Превратив свою жизнь, свое тело в передвижную лабораторию, скитающуюся по всему миру, тихий, степенный и сдержанный с виду мистер Ли, всегда с иголочки и с большим револьвером в пристяжной кобуре, – этот милый и бесстрашный мистер Ли ставил опыты над самим человеческим существованием, со скрипом и по капле выжимая из него последнюю истину, то есть истину о последних, предельных вещах, истину, известную опальным мудрецам прошлого, истину о том, что всё дозволено
.Вслед за Ницше и там, где Достоевский в предельном страхе отшатывался от этой пугающей истины в сторону Христа, Билл Берроуз, некоронованный король пусть не битников, но безбожников и извращенцев всех стран и континентов, идет до самого конца, куда не ступала нога белого человека из позолоченного welfare state.
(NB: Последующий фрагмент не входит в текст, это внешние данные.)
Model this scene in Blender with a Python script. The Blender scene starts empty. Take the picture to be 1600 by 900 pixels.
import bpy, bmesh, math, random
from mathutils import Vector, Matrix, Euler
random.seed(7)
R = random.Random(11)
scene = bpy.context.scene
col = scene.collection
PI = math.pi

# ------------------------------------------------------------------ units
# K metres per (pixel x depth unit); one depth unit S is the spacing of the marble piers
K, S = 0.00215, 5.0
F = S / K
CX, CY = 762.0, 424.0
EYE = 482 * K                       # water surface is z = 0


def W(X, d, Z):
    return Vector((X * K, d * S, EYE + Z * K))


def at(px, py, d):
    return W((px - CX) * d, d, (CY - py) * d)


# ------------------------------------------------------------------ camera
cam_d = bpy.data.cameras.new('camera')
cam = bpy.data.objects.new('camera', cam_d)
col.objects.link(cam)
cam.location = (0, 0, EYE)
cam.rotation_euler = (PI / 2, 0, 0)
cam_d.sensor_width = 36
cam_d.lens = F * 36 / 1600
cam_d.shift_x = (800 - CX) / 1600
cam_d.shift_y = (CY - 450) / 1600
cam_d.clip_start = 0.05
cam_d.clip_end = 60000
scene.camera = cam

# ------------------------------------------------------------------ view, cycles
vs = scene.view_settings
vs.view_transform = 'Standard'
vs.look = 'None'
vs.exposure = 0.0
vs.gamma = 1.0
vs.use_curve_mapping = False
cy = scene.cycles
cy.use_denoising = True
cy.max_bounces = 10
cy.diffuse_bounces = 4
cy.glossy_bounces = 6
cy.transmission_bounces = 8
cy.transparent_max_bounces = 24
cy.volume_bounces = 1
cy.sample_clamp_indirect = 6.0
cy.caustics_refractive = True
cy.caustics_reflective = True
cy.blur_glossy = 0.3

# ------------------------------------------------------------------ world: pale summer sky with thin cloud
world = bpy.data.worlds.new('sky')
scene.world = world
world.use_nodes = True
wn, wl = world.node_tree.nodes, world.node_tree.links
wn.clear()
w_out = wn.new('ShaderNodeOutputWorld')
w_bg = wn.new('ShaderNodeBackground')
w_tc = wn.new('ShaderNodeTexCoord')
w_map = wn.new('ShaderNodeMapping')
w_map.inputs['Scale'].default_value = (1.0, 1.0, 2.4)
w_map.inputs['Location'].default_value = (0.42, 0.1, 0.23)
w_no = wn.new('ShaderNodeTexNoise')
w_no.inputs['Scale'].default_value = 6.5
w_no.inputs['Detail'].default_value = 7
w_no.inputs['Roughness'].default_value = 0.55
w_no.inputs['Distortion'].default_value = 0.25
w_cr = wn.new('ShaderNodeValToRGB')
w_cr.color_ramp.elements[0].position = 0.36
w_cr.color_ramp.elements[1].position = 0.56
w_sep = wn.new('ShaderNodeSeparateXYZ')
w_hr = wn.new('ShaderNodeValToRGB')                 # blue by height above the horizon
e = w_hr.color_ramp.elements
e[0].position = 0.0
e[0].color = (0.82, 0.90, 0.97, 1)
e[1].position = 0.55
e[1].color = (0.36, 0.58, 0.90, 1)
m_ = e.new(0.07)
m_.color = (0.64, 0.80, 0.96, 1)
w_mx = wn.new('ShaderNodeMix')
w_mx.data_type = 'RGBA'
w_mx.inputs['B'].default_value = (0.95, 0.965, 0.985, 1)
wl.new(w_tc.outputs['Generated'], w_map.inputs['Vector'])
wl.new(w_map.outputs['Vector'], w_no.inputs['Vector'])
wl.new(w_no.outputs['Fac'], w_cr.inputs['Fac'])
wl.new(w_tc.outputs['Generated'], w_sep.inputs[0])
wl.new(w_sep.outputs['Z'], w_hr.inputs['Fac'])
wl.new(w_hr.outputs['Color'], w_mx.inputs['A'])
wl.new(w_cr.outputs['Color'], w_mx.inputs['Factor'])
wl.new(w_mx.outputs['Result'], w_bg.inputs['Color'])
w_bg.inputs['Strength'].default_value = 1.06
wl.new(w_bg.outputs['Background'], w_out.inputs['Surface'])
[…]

Супротив одряхлевшей истины духа он открывает истину тела
– нового центра мировой святости в тот век, когда святое и профанное ходят в один и тот же бордель. Не случайно, что само тело проговаривает Берроузу сугубо телесную, бездуховную, безголовую истину – последнюю истину о вседозволенности. Тело – или его язык?..Тело под пытками, тело под опиатами, под южноамериканскими галлюциногенными грибами, перверсивное тело в позе на четвереньках, униженное тело, тело преступника, вора, убийцы, тело писателя – тело Уильяма С. Берроуза сломалось, проговорив всё то, о чем его со всем пристрастием допрашивало литературное следствие. Конечно, это созвучно и чекистским пыткам в Советской России, когда всегда заранее известно, кто прав и кто виноват, а также то, что подверженное пыткам тело рано или поздно признается в том, чего от него хотят следователи. Мишель Фуко, примерно в то же время говоривший о том же самом в несколько ином жанре, увидел в пытках старой Европы то же, что Берроуз перенес в актуалии постмодернизма.